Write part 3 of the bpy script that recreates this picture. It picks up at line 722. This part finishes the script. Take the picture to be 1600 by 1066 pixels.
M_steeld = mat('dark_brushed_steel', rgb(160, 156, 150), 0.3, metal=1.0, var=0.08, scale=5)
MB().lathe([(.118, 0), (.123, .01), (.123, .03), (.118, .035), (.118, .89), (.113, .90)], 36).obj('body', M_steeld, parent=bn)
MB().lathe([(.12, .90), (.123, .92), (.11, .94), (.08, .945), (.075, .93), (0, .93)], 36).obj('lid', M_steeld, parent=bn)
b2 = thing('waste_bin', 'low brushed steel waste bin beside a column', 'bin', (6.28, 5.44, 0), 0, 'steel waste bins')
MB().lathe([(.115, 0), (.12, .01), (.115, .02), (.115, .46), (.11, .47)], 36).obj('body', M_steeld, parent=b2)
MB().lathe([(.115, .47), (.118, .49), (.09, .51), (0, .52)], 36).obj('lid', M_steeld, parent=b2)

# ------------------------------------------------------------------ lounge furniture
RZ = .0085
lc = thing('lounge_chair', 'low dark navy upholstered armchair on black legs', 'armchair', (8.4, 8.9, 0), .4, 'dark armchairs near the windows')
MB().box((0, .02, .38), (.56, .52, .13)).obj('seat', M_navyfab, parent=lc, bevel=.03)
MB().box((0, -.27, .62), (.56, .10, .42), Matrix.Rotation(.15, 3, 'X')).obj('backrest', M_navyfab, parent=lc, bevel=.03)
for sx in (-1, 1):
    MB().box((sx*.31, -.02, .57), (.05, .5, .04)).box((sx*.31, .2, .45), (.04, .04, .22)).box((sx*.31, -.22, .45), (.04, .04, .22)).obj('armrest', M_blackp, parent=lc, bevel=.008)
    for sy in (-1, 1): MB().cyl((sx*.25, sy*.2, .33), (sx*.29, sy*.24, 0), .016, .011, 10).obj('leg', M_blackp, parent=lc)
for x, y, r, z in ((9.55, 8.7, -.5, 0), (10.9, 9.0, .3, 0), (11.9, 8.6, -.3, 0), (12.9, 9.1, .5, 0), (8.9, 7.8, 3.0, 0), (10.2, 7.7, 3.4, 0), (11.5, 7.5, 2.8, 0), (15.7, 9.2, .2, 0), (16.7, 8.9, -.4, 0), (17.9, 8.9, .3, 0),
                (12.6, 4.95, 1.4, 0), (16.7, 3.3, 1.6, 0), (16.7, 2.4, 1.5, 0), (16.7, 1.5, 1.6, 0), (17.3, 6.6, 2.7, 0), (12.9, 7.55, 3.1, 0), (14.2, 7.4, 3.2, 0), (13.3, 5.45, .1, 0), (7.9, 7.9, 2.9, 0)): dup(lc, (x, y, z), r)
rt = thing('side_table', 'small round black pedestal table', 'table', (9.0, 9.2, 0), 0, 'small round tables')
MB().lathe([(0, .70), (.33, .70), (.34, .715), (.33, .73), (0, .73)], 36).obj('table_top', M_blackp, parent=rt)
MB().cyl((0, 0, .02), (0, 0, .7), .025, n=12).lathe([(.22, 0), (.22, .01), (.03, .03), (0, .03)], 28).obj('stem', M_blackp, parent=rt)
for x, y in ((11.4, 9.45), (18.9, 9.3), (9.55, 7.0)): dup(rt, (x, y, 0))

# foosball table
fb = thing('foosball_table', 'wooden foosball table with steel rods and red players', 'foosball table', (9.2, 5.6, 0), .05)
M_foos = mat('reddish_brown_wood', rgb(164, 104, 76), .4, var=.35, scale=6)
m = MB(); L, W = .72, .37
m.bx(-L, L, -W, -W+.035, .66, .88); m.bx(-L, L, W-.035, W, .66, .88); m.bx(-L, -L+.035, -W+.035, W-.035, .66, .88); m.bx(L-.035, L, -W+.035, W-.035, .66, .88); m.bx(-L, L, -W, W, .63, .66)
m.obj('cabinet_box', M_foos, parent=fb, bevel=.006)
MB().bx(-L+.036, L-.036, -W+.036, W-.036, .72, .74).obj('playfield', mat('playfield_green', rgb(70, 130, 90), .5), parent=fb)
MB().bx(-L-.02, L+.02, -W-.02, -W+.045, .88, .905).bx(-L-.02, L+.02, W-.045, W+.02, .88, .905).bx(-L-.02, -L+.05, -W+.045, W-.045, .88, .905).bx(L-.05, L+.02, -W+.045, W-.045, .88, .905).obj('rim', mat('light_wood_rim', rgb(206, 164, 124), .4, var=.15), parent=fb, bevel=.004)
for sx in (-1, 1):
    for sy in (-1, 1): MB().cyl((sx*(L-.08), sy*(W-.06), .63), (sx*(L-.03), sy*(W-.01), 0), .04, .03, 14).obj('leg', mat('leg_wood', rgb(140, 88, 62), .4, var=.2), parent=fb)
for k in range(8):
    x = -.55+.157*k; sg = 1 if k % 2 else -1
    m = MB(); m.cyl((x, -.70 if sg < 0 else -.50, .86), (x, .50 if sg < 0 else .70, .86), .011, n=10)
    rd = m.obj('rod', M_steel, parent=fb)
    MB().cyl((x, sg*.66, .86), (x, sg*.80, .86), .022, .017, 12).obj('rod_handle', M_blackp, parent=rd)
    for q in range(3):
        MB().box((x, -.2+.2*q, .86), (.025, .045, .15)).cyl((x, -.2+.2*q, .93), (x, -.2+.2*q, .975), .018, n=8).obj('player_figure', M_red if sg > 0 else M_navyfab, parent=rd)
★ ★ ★
Copy out the data shown above without altering anything.

Write part 3 of the bpy script that recreates this picture. It picks up at line 722. This part finishes the script. Take the picture to be 1600 by 1066 pixels.
M_steeld = mat('dark_brushed_steel', rgb(160, 156, 150), 0.3, metal=1.0, var=0.08, scale=5)
MB().lathe([(.118, 0), (.123, .01), (.123, .03), (.118, .035), (.118, .89), (.113, .90)], 36).obj('body', M_steeld, parent=bn)
MB().lathe([(.12, .90), (.123, .92), (.11, .94), (.08, .945), (.075, .93), (0, .93)], 36).obj('lid', M_steeld, parent=bn)
b2 = thing('waste_bin', 'low brushed steel waste bin beside a column', 'bin', (6.28, 5.44, 0), 0, 'steel waste bins')
MB().lathe([(.115, 0), (.12, .01), (.115, .02), (.115, .46), (.11, .47)], 36).obj('body', M_steeld, parent=b2)
MB().lathe([(.115, .47), (.118, .49), (.09, .51), (0, .52)], 36).obj('lid', M_steeld, parent=b2)

# ------------------------------------------------------------------ lounge furniture
RZ = .0085
lc = thing('lounge_chair', 'low dark navy upholstered armchair on black legs', 'armchair', (8.4, 8.9, 0), .4, 'dark armchairs near the windows')
MB().box((0, .02, .38), (.56, .52, .13)).obj('seat', M_navyfab, parent=lc, bevel=.03)
MB().box((0, -.27, .62), (.56, .10, .42), Matrix.Rotation(.15, 3, 'X')).obj('backrest', M_navyfab, parent=lc, bevel=.03)
for sx in (-1, 1):
    MB().box((sx*.31, -.02, .57), (.05, .5, .04)).box((sx*.31, .2, .45), (.04, .04, .22)).box((sx*.31, -.22, .45), (.04, .04, .22)).obj('armrest', M_blackp, parent=lc, bevel=.008)
    for sy in (-1, 1): MB().cyl((sx*.25, sy*.2, .33), (sx*.29, sy*.24, 0), .016, .011, 10).obj('leg', M_blackp, parent=lc)
for x, y, r, z in ((9.55, 8.7, -.5, 0), (10.9, 9.0, .3, 0), (11.9, 8.6, -.3, 0), (12.9, 9.1, .5, 0), (8.9, 7.8, 3.0, 0), (10.2, 7.7, 3.4, 0), (11.5, 7.5, 2.8, 0), (15.7, 9.2, .2, 0), (16.7, 8.9, -.4, 0), (17.9, 8.9, .3, 0),
                (12.6, 4.95, 1.4, 0), (16.7, 3.3, 1.6, 0), (16.7, 2.4, 1.5, 0), (16.7, 1.5, 1.6, 0), (17.3, 6.6, 2.7, 0), (12.9, 7.55, 3.1, 0), (14.2, 7.4, 3.2, 0), (13.3, 5.45, .1, 0), (7.9, 7.9, 2.9, 0)): dup(lc, (x, y, z), r)
rt = thing('side_table', 'small round black pedestal table', 'table', (9.0, 9.2, 0), 0, 'small round tables')
MB().lathe([(0, .70), (.33, .70), (.34, .715), (.33, .73), (0, .73)], 36).obj('table_top', M_blackp, parent=rt)
MB().cyl((0, 0, .02), (0, 0, .7), .025, n=12).lathe([(.22, 0), (.22, .01), (.03, .03), (0, .03)], 28).obj('stem', M_blackp, parent=rt)
for x, y in ((11.4, 9.45), (18.9, 9.3), (9.55, 7.0)): dup(rt, (x, y, 0))

# foosball table
fb = thing('foosball_table', 'wooden foosball table with steel rods and red players', 'foosball table', (9.2, 5.6, 0), .05)
M_foos = mat('reddish_brown_wood', rgb(164, 104, 76), .4, var=.35, scale=6)
m = MB(); L, W = .72, .37
m.bx(-L, L, -W, -W+.035, .66, .88); m.bx(-L, L, W-.035, W, .66, .88); m.bx(-L, -L+.035, -W+.035, W-.035, .66, .88); m.bx(L-.035, L, -W+.035, W-.035, .66, .88); m.bx(-L, L, -W, W, .63, .66)
m.obj('cabinet_box', M_foos, parent=fb, bevel=.006)
MB().bx(-L+.036, L-.036, -W+.036, W-.036, .72, .74).obj('playfield', mat('playfield_green', rgb(70, 130, 90), .5), parent=fb)
MB().bx(-L-.02, L+.02, -W-.02, -W+.045, .88, .905).bx(-L-.02, L+.02, W-.045, W+.02, .88, .905).bx(-L-.02, -L+.05, -W+.045, W-.045, .88, .905).bx(L-.05, L+.02, -W+.045, W-.045, .88, .905).obj('rim', mat('light_wood_rim', rgb(206, 164, 124), .4, var=.15), parent=fb, bevel=.004)
for sx in (-1, 1):
    for sy in (-1, 1): MB().cyl((sx*(L-.08), sy*(W-.06), .63), (sx*(L-.03), sy*(W-.01), 0), .04, .03, 14).obj('leg', mat('leg_wood', rgb(140, 88, 62), .4, var=.2), parent=fb)
for k in range(8):
    x = -.55+.157*k; sg = 1 if k % 2 else -1
    m = MB(); m.cyl((x, -.70 if sg < 0 else -.50, .86), (x, .50 if sg < 0 else .70, .86), .011, n=10)
    rd = m.obj('rod', M_steel, parent=fb)
    MB().cyl((x, sg*.66, .86), (x, sg*.80, .86), .022, .017, 12).obj('rod_handle', M_blackp, parent=rd)
    for q in range(3):
        MB().box((x, -.2+.2*q, .86), (.025, .045, .15)).cyl((x, -.2+.2*q, .93), (x, -.2+.2*q, .975), .018, n=8).obj('player_figure', M_red if sg > 0 else M_navyfab, parent=rd)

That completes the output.